Zelyut en büyük hatayı isli viski etkisindeyken yazmıştır diyerek çoğumuzun ciddiye almadığı E.A.’yı muhatabı saymak ve onu kuyudan çıkarmakla yaptı.
++++++
Konuşma sırası o fotoğrafı çekenlerde
Hâkim ve Savcılar Yüksek Kurulu üyesi Ali Suat Ertosun, bugünün Ergenekon sanığı Engin Aydın’la yemek yemiş, bu da görüntülenmişti...
Bir gazete bu fotoğrafı çarşaf çarşaf yayınlayarak, Ertosun’u, Ergenekoncularla yakın ilişkide olmakla ve sırf bu nedenle bu davanın hâkim ve savcılarını görevden aldırmaya çalışmakla suçlamıştı...
Aydın, birkaç yıl öncesine kadar Adalet Bakanlığı’nın üst düzey bir bürokratıydı...
“Sık sık bir araya geliriz... Kendisiyle ailevi ilişkilerimiz de vardır... Buluştuğumuz yer de gizli bir mekân değildir. Kızılay’ın ortasındadır. Yanımızdaki kişiler de tanınan kişilerdir. Biri de Yargıtay hâkimidir” diyerek yanıtladı bu iddiayı Ertosun...
İnanırsınız, inanmazsınız... Ama “suçlanan” ın savunması böyle!
Konuşma sırası, “suçlayan” lara geldi:
O fotoğrafı kim, hangi amaçla çekti?
Eğer “yasal” bir izleme faaliyeti kapsamında, “resmi görevliler” tarafından çekildiyse, mâlum gazeteye kim ya da kimler tarafından, neden sızdırıldı?
Yok; bu fotoğraf yasal bir izleme kapsamında çekilmediyse, o zaman neden çekildi?
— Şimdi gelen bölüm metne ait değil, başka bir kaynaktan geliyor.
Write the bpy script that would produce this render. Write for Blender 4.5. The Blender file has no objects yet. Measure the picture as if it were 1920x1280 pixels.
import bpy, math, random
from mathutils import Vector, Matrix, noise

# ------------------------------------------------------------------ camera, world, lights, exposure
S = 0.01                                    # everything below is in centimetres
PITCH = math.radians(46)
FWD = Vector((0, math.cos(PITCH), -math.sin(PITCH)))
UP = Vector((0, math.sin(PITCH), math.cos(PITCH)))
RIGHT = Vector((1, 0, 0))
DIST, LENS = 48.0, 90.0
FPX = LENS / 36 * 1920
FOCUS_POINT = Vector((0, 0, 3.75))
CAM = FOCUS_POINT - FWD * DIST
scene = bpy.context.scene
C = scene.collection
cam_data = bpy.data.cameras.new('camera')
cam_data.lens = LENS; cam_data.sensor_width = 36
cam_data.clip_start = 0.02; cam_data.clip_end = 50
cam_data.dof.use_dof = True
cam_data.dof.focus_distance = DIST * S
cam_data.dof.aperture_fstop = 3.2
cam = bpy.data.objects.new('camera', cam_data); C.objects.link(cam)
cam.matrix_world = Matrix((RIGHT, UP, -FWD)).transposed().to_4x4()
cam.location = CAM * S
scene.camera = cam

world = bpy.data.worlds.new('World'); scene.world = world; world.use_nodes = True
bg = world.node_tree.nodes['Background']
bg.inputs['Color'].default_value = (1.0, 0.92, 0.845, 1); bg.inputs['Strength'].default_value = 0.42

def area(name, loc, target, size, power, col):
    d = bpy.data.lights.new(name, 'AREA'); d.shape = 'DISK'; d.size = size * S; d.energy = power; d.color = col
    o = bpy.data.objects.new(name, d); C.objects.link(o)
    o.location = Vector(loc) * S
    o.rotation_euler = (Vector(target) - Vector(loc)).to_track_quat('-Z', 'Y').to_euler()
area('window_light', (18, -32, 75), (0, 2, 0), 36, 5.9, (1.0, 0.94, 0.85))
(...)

Talimatı kim verdi, deklanşöre kim bastı? Ve hangi kafa, onu “en iyi çarpıtacak” organı buldu, teslim etti?
“Suçlanan” kadar, “suç imal edenler” de konuşmalı! Korkak kediler gibi ip yumaklarının arkasına saklanmamalı... Haydi aslanlar, haydi kaplanlar, haydi demokrasi ve özgürlük mücahitleri; sıra sizde...
* Mustafa Mutlu / Vatan
++++++
“Paracan” mikser
Ertosun’un, bir gazetecinin Sabancı suikasti zanlılarından Mustafa Duyar’la yapmak istediği görüşmeye izin vermemesi gündeme getirilmiş ve bu yolla Ertosun’un “suç örgütleriyle bağlantılı olabileceği” izlenimi verilmeye çalışılmıştı. Ancak anladık ki bu izin Ertosun tarafındna değilse de, dönemin Adalet Bakanı tarafından verilmiş.
Gazetecinin bu görüşmeyi gerçekleştirmeme nedeni, Mustafa Duyar’ın gazeteciden para istemiş olması. “Paracan” olduğu bilinen gazetecinin röportajı yapmama nedeni buymuş.
Bir mahkumla görüşmesine izin vermeyeni bir örgütle bağlantılı göstermeye çalışmak en hafif tabiriyle “edepsizlik”tir.
* Fatih Altaylı / Habertürk
++++++
MİNİ YORUM
Anlamak da lazım
Ekrandaki kadın yıllardır kullandığı ‘Hz. Rabia’ imajından vazgeçmiş, saç
tellerini şalının önünden dışarıya sarkıtmış, ‘zaten çok sıkıntılı olan örtünme
işlemi’ne son vereceğini duyuruyor. Bu kararı alma nedeni Kur’an-ı Kerim’i
okumasıymış.
Bombasını patlatıyor: İran’daki Nida gibi biz de uyanacağız. Epey geç de olsa okuması güzel de, demek ki Kur’an’ı okumak yetmiyor; anlamak da lazım.